-- START --
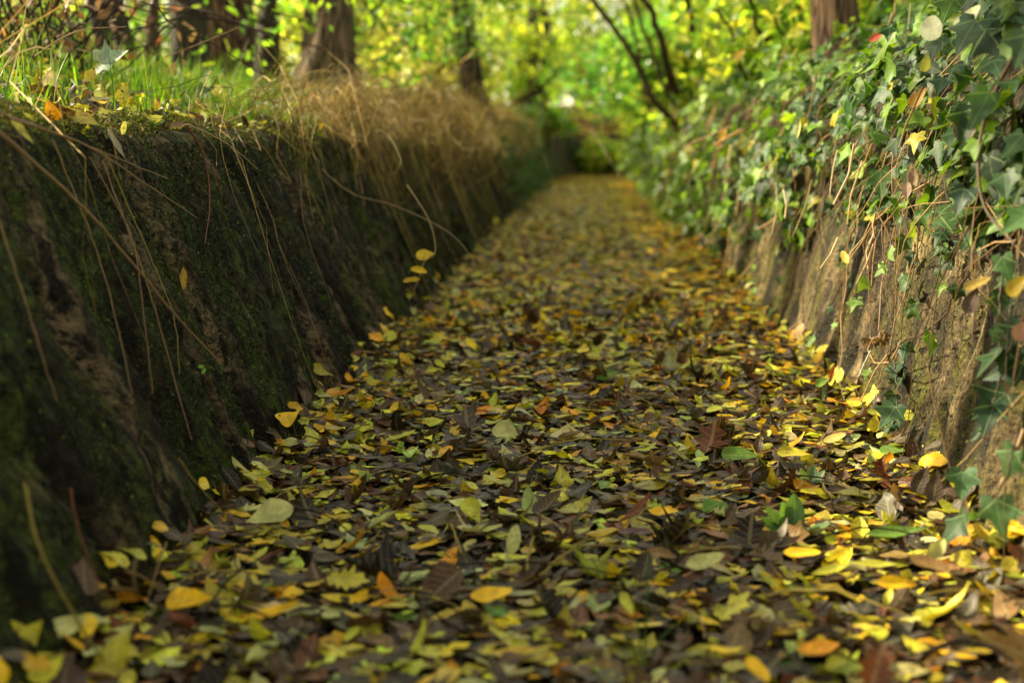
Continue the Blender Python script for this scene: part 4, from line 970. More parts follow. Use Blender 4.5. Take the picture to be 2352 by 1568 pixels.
# leaves and straws caught on the ivied side
GI = 'fallen leaves caught in the ivy and on its wall'
for a in [
 (2140, 67, 2.0, .036, 'round', (.95, .92, .66), 80, (-.3, -.9, .4), 'round cream white leaf with painted-in sunlit shine on top of the ivy', .05),  # pale leaf lightened further so its colour carries a sunlit glow
 (2222, 50, 1.98, .05, 'oval', (.92, .90, .55), 45, (-.3, -.7, .6), 'long cream leaf slanting beside the round white one', .05),
 (2128, 145, 2.0, .026, 'ovate', (.48, .46, .03), 75, (-.4, -.8, .3), 'yellow green leaf dangling below the round white one', .2),
 (1836, 296, 2.6, .036, 'lance', (.62, .62, .20), 70, (-.6, -.8, .2), 'rolled pale yellow leaf standing out on the ivy', .05),
 (1942, 592, 2.35, .028, 'oval', (.72, .50, .05), -50, (-.5, -.8, .3), 'curled yellow leaf on the stained wall below the ivy', .1),
 (2100, 410, 2.15, .034, 'oval', (.26, .17, .11), 80, (-.6, -.8, .2), 'brown dead leaf hanging at the ivy edge', .3),
 (2085, 440, 2.15, .028, 'ovate', (.24, .14, .09), -70, (-.6, -.8, .2), 'small brown dead leaf below the other hanging one', .3),
 (2225, 285, 1.85, .05, 'ovate', (.17, .13, .085), 60, (-.4, -.8, .4), 'dull brown leaf among broad near ivy leaves', .3),
 (2110, 225, 2.1, .034, 'ovate', (.50, .26, .03), 40, (-.4, -.8, .4), 'amber leaf deep in the ivy', .3),
 (2340, 655, 1.62, .032, 'ovate', (.62, .44, .02), 30, (-.5, -.8, .3), 'yellow leaf caught in the near vine', .3),
 (2245, 655, 1.8, .036, 'oval', (.36, .26, .05), 5, (-.2, -.5, .8), 'yellow brown curled leaf hung on the near vine', .5),
 (2235, 690, 1.8, .036, 'ovate', (.10, .06, .05), 60, (-.5, -.8, .2), 'purplish brown dead leaf under the curled one', .2),
 (2345, 762, 1.6, .022, 'round', (.38, .20, .15), 80, (-.4, -.9, .2), 'small pinkish round leaf by the near vine', .1),
 (1912, 858, 2.62, .036, 'lance', (.55, .12, .03), 72, (-.4, -.9, .2), 'bright red orange leaf standing up at the wall foot', .05),
 (1890, 877, 2.62, .03, 'ovate', (.18, .30, .03), 10, (-.3, -.8, .5), 'green leaf beside the red standing leaf', .1),
 (1918, 1008, 2.25, .038, 'oval', (.66, .55, .16), -6, (-.2, -.6, .8), 'creamy yellow leaf lit by a sun fleck near the wall foot', .05),
 (2210, 1120, 1.75, .044, 'ivy', (.07, .15, .07), -90, (-.2, -.8, .6), 'fallen ivy leaf on a brown stalk at the front wall foot', .1),
 (2215, 1190, 1.72, .05, 'lance', (.36, .24, .15), -85, (-.3, -.9, .2), 'pale brown curled leaf under the fallen ivy leaf', .1),
 (2150, 1115, 1.8, .042, 'ovate', (.07, .04, .025), 80, (-.5, -.8, .3), 'brown dead leaf leaning on the wall foot', .3),
 (2120, 1100, 1.82, .04, 'ovate', (.05, .03, .02), 60, (-.5, -.8, .3), 'dark brown leaf leaning beside the other one on the wall foot', .3),
 (2010, 970, 2.2, .03, 'ovate', (.55, .44, .03), 80, (-.4, -.9, .2), 'small yellow leaf at the foot of the short vine', .3),
 (1600, 705, 4.3, .04, 'round', (.55, .62, .15), 20, (-.2, -.9, .4), 'sunlit pale leaf on the path by the dark hole', .05),
 (1660, 310, 4.4, .045, 'oval', (.72, .42, .05), 60, (-.3, -.9, .3), 'orange leaf blurred in the far ivy', .1),
 (1700, 125, 5.2, .05, 'ovate', (.70, .45, .05), 20, (-.3, -.9, .3), 'golden blurred leaf in the shrub above the ivy', .1),
 (2012, 87, 3.0, .03, 'oak', (.50, .05, .04), 10, (-.3, -.9, .3), 'small red leaf at the foot of the brown trunk', .1),
 (1625, 742, 3.7, .05, 'oval', (.50, .44, .12), 55, (-.2, -.8, .5), 'large cream leaf on the path by the sunny wall foot', .1),
]: lodge(*a[:8], a[8], a[9], GI, mat='ivy' if a[4] == 'ivy' else 'litter')

# bent straw ring, clod and sticks on the stained wall
def bent(name, pts, rad, col, label, cat):
    P = np.array(pts); Q = [P[0]]
    for a, b in zip(P[:-1], P[1:]): Q += [a+(b-a)*.08, (a+b)/2, a+(b-a)*.92]
    Q.append(P[-1]); Q = np.array(Q); mb = MB(); tube(mb, Q, rad, 6, np.append(col, 0)); return tag(mb.build(name, M['straw'], None, P[0]), label, cat)
bent('bent_straw', wr((2005, 778), (1993, 803), (2009, 834), (2044, 832), (2058, 808), (2070, 782), off=.05), .0013, np.array((.46, .28, .12)), 'tan straw bent into an open polygon hanging on the stained wall', 'straw')
bent('stick', wr((2000, 805), (1985, 835), (1973, 864), off=.06), .0013, np.array((.75, .72, .66)), 'short shining white stick beside the bent straw', 'stick')
bent('stick', wr((2038, 814), (2010, 850), (1977, 922), off=.06), .0012, np.array((.60, .44, .24)), 'longer tan stick passing through the bent straw', 'stick')
bent('stick', wr((1735, 595), (1690, 650), (1616, 712), off=.06), .0017, np.array((.50, .33, .14)), 'straight tan stick leaning from the ivy to the path', 'stick')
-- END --
◆ Set problem ◆
Count how many lines of the listing above include "from" and report that number alone.

◆ Answer to this problem ◆
2